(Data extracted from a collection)
++++
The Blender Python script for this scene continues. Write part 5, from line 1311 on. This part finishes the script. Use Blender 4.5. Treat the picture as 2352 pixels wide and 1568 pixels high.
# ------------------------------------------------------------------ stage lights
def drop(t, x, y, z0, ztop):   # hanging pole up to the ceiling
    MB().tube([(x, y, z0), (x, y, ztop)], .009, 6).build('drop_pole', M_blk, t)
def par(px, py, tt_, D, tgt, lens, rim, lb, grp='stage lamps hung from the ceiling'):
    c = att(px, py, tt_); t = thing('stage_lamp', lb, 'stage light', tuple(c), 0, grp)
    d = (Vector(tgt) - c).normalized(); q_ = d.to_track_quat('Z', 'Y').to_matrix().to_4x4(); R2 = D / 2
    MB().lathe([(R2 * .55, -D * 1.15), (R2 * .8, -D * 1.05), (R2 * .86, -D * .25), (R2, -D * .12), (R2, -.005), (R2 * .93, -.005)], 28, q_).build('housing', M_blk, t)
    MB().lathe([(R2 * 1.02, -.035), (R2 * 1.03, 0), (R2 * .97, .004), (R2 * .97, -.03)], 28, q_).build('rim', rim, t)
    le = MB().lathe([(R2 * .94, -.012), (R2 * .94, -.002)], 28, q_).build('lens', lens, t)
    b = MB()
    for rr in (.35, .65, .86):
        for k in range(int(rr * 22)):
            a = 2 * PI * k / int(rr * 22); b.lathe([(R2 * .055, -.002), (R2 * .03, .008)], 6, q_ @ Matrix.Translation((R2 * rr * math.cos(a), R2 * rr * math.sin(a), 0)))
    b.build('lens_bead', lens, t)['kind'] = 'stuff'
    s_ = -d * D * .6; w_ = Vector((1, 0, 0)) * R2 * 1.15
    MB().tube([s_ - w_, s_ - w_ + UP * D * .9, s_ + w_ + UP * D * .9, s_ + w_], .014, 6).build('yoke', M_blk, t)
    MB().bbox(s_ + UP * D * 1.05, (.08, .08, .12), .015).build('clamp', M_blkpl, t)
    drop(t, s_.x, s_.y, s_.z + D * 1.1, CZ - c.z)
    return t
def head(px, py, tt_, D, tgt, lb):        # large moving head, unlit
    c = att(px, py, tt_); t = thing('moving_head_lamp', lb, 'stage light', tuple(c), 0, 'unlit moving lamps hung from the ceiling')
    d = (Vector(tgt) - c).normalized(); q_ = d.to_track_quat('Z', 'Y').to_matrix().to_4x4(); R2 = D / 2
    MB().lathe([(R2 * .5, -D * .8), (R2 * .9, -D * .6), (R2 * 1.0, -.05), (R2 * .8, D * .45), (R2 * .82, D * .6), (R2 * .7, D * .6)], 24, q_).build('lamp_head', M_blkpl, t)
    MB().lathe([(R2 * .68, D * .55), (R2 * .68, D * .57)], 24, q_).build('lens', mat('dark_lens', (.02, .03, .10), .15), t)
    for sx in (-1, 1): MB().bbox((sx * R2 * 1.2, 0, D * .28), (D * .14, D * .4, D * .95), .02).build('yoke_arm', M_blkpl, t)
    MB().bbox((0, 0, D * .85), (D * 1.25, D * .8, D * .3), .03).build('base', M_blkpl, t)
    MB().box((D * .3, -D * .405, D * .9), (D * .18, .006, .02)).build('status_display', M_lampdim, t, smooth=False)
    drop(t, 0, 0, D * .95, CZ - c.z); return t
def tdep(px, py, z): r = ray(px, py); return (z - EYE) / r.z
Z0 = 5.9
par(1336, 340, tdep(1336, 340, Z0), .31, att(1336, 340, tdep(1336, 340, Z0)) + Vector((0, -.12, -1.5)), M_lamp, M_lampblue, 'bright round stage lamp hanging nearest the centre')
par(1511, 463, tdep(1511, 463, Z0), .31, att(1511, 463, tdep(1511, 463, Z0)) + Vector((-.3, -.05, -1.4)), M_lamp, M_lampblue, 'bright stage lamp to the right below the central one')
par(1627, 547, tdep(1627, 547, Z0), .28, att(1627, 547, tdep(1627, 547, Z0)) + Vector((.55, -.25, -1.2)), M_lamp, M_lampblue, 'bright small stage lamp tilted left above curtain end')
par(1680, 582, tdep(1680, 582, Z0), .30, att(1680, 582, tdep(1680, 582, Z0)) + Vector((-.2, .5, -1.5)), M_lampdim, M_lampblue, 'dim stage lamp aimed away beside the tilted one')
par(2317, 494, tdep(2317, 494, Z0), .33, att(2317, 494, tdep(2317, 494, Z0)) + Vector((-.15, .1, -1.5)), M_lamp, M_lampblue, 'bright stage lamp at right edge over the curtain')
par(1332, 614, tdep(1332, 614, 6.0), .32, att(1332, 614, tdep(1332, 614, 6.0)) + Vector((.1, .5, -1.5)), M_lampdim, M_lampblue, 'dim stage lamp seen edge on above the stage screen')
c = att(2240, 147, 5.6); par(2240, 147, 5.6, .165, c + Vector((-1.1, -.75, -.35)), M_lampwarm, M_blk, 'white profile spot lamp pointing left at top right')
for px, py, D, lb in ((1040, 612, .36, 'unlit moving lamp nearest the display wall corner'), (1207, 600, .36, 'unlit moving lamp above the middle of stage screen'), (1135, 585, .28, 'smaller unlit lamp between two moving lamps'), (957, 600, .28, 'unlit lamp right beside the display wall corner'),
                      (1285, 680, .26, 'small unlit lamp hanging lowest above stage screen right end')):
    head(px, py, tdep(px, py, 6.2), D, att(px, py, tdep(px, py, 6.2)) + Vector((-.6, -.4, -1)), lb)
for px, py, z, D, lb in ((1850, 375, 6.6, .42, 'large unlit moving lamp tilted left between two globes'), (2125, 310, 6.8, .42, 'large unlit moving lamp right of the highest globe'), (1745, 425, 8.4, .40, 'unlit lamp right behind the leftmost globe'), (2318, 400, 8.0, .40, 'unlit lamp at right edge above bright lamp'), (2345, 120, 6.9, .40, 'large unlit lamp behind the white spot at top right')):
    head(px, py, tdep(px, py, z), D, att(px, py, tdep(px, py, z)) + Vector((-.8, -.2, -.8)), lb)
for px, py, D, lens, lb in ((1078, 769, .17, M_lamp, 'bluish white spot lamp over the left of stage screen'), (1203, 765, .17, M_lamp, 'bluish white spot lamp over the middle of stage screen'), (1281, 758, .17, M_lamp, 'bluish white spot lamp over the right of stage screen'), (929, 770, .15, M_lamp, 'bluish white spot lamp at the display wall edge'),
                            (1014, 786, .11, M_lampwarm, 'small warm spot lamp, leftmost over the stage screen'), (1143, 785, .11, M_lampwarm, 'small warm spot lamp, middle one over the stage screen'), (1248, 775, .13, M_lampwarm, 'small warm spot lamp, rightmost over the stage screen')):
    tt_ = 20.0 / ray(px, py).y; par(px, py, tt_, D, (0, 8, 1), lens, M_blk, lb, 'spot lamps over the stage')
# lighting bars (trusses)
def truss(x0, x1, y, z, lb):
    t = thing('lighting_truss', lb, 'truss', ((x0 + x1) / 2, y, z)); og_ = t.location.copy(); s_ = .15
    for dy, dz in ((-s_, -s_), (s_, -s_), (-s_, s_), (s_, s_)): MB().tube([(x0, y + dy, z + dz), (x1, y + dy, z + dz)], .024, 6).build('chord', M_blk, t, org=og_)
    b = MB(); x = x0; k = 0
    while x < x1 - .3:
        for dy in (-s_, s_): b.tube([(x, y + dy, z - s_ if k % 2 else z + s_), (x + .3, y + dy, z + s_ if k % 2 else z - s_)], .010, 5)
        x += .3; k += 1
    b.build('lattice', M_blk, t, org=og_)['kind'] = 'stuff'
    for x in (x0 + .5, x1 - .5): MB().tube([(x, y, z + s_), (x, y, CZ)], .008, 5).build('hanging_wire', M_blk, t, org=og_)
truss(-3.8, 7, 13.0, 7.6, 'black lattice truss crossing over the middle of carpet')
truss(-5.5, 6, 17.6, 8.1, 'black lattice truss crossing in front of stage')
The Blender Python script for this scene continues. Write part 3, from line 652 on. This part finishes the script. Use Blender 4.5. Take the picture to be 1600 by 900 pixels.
++++
* _Task statement_:
Show the lines where the word "part" appears in the entries.

* _Complete response_:
The Blender Python script for this scene continues. Write part 5, from line 1311 on. This part finishes the script. Use Blender 4.5. Treat the picture as 2352 pixels wide and 1568 pixels high.
The Blender Python script for this scene continues. Write part 3, from line 652 on. This part finishes the script. Use Blender 4.5. Take the picture to be 1600 by 900 pixels.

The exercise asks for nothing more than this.